BIOS Feature

I have mandatory BIOS password on my work computer. Some Catbert character thought of it as good security feature. Now, whenever I need to reboot my computer, I need to sit next to it.

I used to grab cap of coffee while it was rebooting and all I needed to do was to log into Windows once that is done. Now I need to sit next to it through whole shutdown process waiting for BIOS password and only then I can get a coffee. If there is some update in progress, that waiting period usually puts me in "I will kill this guy" state. I really hate waiting...

During that useless time my mind often wonders to my first Pentium-class computer. There you could set "stealth" BIOS password (I forgot official name of that feature). If such password was set, system would boot up without asking for anything. Everything seemed normal until you tried to use keyboard or mouse - they were locked. Only once you entered your password BIOS would release control of PS/2 ports and Windows would take over. Since Windows worked normally even without password, you could rely on this feature even across reboots.

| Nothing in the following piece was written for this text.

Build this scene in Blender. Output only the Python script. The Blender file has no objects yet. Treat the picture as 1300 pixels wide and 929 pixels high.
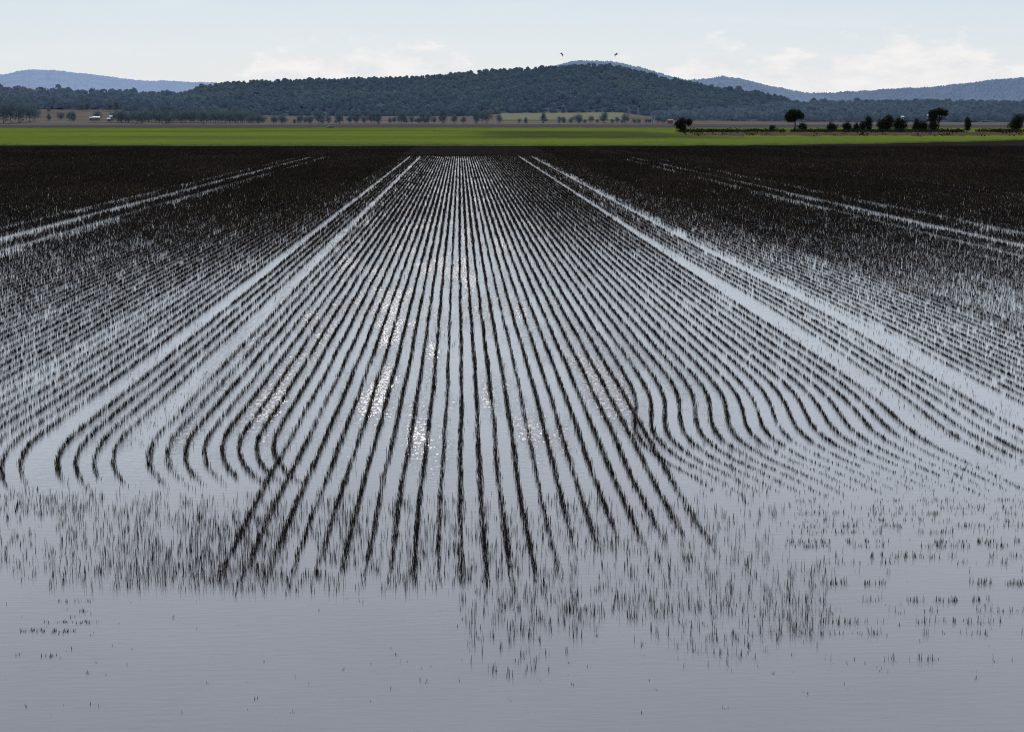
import bpy, bmesh, math, random
import numpy as np
from mathutils import Vector, Matrix

random.seed(7)
RNG = np.random.default_rng(11)
R = math.radians
scene = bpy.context.scene
COL = scene.collection

# ------------------------------------------------------------------ camera
H = 6.0
FPX = 1805.0
PITCH = math.atan(314.5 / FPX)
YAW = math.atan(67.0 / math.hypot(FPX, 314.5))
cam_d = bpy.data.cameras.new("camera")
cam_d.sensor_width = 36.0
cam_d.lens = FPX / 1300.0 * 36.0
cam_d.clip_start = 0.1
cam_d.clip_end = 80000.0
cam = bpy.data.objects.new("camera", cam_d)
COL.objects.link(cam)
cam.location = (0, 0, H)
cam.rotation_euler = (math.pi / 2 - PITCH, 0, -YAW)
scene.camera = cam
CR = cam.rotation_euler.to_matrix()

def ray(px, py):
    return (CR @ Vector(((px - 650) / FPX, -(py - 464.5) / FPX, -1.0))).normalized()

def ground(px, py, z=0.0):
    d = ray(px, py)
    t = (z - H) / d.z
    return Vector((d.x * t, d.y * t, z))

def at_range(px, py, rng):
    d = ray(px, py)
    t = rng / math.hypot(d.x, d.y)
    return Vector((d.x * t, d.y * t, H + d.z * t))

CP, SP = math.cos(PITCH), math.sin(PITCH)
def y_of_d(d):
    """distance along the ground of a line seen d reference pixels below the horizon"""
    return (FPX * H / (CP * d) - H * SP) / CP
def d_of_y(Y):
    return FPX * H / (CP * (Y * CP + H * SP))

# ------------------------------------------------------------------ helpers
def tag(o, label=None, cat=None, group=None, kind=None):
    if label: o["label"] = label
    if cat: o["category"] = cat
    if group: o["group"] = group
    if kind: o["kind"] = kind
    return o

def link(name, me, mat=None, parent=None):
    o = bpy.data.objects.new(name, me)
    COL.objects.link(o)
    if mat: me.materials.append(mat)
    if parent: o.parent = parent
    return o

def empty(name, loc=(0, 0, 0), rz=0):
    o = bpy.data.objects.new(name, None)
    COL.objects.link(o)
    o.location = loc
    o.rotation_euler = (0, 0, rz)
    o.empty_display_size = 0.5
    return o

def np_mesh(name, verts, quads, tone=None, smooth=False):
    me = bpy.data.meshes.new(name)
    verts = np.ascontiguousarray(verts, dtype=np.float32)
    quads = np.ascontiguousarray(quads, dtype=np.int32)
    n, k = quads.shape
    me.vertices.add(len(verts))
    me.vertices.foreach_set("co", verts.ravel())
    me.loops.add(n * k)
    me.loops.foreach_set("vertex_index", quads.ravel())
    me.polygons.add(n)
    me.polygons.foreach_set("loop_start", np.arange(0, n * k, k, dtype=np.int32))
    me.polygons.foreach_set("loop_total", np.full(n, k, dtype=np.int32))
    if smooth:
        me.polygons.foreach_set("use_smooth", np.ones(n, dtype=bool))
    if tone is not None:
        a = me.attributes.new("tone", 'FLOAT', 'POINT')
        a.data.foreach_set("value", np.ascontiguousarray(tone, dtype=np.float32))
    me.update(calc_edges=True)
    me.validate()
    return me

def grid_mesh(name, P, tone=None, smooth=True):
    """P: (n, m, 3) array of points"""
    n, m, _ = P.shape
    i = np.arange(n * m).reshape(n, m)
    q = np.stack([i[:-1, :-1], i[:-1, 1:], i[1:, 1:], i[1:, :-1]], -1).reshape(-1, 4)
    return np_mesh(name, P.reshape(-1, 3), q, None if tone is None else tone.ravel(), smooth)

def vnoise(x, y, seed=0):
    """cheap smooth value noise on numpy arrays, range 0..1"""
    x = np.asarray(x, float); y = np.asarray(y, float)
    xi = np.floor(x).astype(np.int64); yi = np.floor(y).astype(np.int64)
    fx = x - xi; fy = y - yi
    fx = fx * fx * (3 - 2 * fx); fy = fy * fy * (3 - 2 * fy)
    def h(a, b):
        v = np.sin(a * 127.1 + b * 311.7 + seed * 74.7) * 43758.5453
        return v - np.floor(v)
    return (h(xi, yi) * (1 - fx) + h(xi + 1, yi) * fx) * (1 - fy) + \
           (h(xi, yi + 1) * (1 - fx) + h(xi + 1, yi + 1) * fx) * fy

def fbm(x, y, seed=0, oct=4):
    s = 0; a = 0.5; t = 0
    for k in range(oct):
        s = s + a * vnoise(x * 2 ** k, y * 2 ** k, seed + k * 3); t += a; a *= 0.5
    return s / t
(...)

I have pretty good idea why that feature is gone - USB. BIOS can intercept and handle PS/2 keyboards quite easily even once Windows are up and running. Since Windows talk with keyboard over BIOS, it can choose whether to pass characters or not. With USB things get complicated.

Once Windows take over USB control (and that is fairly early in boot process) there is no simple way BIOS can restrict it. Only approach that would work in that case would be some hardware virtualization. BIOS would have control over physical USB and Windows would get virtualized version controlled by BIOS.

I am quite sure that someone would do it if there weren't three big problems - compatibility, performance and cost. Compatibility would be easiest to solve. Performance (latency) could be lowered by employing ASICs. However cost to do that would be high. And all that because of feature that is not that necessary to begin with.